BEGIN Data lines

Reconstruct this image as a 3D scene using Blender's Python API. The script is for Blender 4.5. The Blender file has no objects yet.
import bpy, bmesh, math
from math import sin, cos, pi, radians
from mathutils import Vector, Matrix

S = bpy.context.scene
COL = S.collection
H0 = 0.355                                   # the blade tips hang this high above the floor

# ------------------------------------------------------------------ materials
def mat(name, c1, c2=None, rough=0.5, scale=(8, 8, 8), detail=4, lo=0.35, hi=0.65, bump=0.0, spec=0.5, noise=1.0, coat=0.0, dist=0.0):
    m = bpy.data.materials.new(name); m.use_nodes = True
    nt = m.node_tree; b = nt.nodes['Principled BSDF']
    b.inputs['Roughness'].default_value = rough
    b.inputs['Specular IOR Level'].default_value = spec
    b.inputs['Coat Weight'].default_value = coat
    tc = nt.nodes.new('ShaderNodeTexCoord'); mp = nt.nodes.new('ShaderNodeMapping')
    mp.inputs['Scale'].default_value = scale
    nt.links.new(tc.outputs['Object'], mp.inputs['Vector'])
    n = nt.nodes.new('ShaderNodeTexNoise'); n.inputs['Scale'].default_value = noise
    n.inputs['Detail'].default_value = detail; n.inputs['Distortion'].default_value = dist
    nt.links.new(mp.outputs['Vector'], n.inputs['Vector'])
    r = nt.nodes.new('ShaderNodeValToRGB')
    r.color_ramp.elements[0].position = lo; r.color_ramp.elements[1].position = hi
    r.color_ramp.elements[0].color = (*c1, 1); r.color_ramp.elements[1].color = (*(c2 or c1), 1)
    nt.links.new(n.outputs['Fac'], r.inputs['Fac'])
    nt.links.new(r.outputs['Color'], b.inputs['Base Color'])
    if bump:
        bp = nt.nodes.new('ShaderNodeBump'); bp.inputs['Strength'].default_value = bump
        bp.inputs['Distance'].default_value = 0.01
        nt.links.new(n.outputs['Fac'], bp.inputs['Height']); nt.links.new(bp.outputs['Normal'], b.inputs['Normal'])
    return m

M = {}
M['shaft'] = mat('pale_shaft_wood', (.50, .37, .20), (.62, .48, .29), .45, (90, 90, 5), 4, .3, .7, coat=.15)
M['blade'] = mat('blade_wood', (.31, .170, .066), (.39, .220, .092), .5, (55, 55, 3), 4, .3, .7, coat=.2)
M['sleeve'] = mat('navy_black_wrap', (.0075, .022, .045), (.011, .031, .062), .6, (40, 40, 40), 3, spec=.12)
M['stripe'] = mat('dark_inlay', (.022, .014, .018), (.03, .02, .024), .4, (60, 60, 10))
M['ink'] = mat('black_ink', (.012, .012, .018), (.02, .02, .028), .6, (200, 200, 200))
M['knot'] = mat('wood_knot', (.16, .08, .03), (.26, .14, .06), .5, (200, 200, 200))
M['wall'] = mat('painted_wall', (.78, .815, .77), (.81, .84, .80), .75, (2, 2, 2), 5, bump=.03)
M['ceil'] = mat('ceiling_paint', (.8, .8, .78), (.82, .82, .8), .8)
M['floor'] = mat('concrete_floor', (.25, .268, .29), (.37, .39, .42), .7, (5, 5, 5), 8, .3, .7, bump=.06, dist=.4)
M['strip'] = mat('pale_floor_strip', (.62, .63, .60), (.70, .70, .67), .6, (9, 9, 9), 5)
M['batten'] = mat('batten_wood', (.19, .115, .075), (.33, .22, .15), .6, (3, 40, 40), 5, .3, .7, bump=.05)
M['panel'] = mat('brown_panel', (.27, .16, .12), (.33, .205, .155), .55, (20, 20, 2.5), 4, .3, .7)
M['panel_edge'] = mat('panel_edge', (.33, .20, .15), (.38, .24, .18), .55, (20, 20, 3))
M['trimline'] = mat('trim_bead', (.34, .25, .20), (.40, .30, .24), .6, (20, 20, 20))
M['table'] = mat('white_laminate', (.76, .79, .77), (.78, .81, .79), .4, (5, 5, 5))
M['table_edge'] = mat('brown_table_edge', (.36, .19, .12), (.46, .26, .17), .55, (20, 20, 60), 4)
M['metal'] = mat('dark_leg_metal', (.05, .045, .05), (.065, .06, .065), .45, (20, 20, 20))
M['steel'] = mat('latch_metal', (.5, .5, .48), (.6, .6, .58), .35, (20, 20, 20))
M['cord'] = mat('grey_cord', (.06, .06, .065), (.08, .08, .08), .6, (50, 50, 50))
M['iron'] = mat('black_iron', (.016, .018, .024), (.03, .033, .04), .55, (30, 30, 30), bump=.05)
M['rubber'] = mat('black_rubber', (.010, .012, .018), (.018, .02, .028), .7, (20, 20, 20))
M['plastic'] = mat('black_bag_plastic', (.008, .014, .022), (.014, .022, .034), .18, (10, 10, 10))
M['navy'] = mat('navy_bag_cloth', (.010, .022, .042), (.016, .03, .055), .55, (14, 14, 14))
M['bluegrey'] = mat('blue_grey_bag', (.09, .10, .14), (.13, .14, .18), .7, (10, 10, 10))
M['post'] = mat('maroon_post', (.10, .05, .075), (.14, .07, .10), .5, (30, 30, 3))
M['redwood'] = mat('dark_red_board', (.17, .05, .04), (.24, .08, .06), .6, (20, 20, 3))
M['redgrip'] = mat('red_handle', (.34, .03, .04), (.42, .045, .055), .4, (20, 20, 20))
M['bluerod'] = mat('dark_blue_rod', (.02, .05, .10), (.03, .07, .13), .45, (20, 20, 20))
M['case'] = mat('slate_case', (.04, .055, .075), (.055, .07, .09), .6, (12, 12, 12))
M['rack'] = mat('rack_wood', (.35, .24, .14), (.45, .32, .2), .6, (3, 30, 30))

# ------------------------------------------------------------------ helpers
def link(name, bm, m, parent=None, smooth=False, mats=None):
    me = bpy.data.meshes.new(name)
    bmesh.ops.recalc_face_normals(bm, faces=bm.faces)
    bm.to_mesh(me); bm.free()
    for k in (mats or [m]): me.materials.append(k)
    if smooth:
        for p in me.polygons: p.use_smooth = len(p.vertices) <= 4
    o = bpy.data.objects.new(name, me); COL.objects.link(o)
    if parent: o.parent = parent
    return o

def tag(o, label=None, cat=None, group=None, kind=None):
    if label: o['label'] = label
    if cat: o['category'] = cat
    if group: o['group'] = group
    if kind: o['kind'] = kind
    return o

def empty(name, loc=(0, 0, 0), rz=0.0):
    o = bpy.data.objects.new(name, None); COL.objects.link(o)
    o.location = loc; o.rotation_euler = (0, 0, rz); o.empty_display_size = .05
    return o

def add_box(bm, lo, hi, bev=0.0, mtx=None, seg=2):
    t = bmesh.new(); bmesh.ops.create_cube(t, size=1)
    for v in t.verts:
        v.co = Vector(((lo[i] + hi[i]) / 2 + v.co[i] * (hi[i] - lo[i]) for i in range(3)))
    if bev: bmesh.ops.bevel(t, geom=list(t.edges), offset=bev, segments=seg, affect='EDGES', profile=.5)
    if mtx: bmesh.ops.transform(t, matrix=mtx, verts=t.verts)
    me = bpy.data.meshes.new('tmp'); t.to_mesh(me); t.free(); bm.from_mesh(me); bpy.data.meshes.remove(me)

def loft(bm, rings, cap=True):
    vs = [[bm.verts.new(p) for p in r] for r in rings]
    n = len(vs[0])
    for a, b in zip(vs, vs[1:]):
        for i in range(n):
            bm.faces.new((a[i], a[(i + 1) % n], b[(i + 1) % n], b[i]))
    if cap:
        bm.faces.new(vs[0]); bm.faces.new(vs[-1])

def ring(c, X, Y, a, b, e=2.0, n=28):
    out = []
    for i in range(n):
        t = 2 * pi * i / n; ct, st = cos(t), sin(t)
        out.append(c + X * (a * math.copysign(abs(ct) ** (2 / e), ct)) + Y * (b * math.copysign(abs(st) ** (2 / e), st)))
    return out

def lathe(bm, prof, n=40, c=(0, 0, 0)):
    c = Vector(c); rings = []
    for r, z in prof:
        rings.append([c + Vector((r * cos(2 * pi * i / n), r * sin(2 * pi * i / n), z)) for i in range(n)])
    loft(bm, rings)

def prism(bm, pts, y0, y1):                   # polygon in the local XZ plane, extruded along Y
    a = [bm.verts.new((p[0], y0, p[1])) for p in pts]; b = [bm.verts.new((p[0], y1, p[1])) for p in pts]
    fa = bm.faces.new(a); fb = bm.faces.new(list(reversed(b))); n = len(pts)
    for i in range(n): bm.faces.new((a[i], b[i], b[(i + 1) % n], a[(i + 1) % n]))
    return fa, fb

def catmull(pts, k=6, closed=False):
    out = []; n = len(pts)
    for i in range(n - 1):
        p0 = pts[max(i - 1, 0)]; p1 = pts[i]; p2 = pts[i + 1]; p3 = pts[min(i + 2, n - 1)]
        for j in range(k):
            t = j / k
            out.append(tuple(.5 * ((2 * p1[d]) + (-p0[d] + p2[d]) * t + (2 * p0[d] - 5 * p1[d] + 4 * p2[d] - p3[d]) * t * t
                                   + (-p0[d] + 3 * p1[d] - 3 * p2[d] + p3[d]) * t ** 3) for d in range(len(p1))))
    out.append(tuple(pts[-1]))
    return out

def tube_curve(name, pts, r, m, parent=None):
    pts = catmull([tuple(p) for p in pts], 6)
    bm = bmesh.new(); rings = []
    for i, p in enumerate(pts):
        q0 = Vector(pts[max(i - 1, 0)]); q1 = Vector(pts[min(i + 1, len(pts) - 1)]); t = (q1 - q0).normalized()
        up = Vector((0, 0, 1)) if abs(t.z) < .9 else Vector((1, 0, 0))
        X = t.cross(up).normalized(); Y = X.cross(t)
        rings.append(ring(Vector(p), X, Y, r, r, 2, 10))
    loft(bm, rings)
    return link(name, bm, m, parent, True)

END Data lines

*What is asked*: Restate the first line and every line after it, word for word, stopping once the line with "above the floor" is done.

*Answer to this task*:
Reconstruct this image as a 3D scene using Blender's Python API. The script is for Blender 4.5. The Blender file has no objects yet.
import bpy, bmesh, math
from math import sin, cos, pi, radians
from mathutils import Vector, Matrix

S = bpy.context.scene
COL = S.collection
H0 = 0.355                                   # the blade tips hang this high above the floor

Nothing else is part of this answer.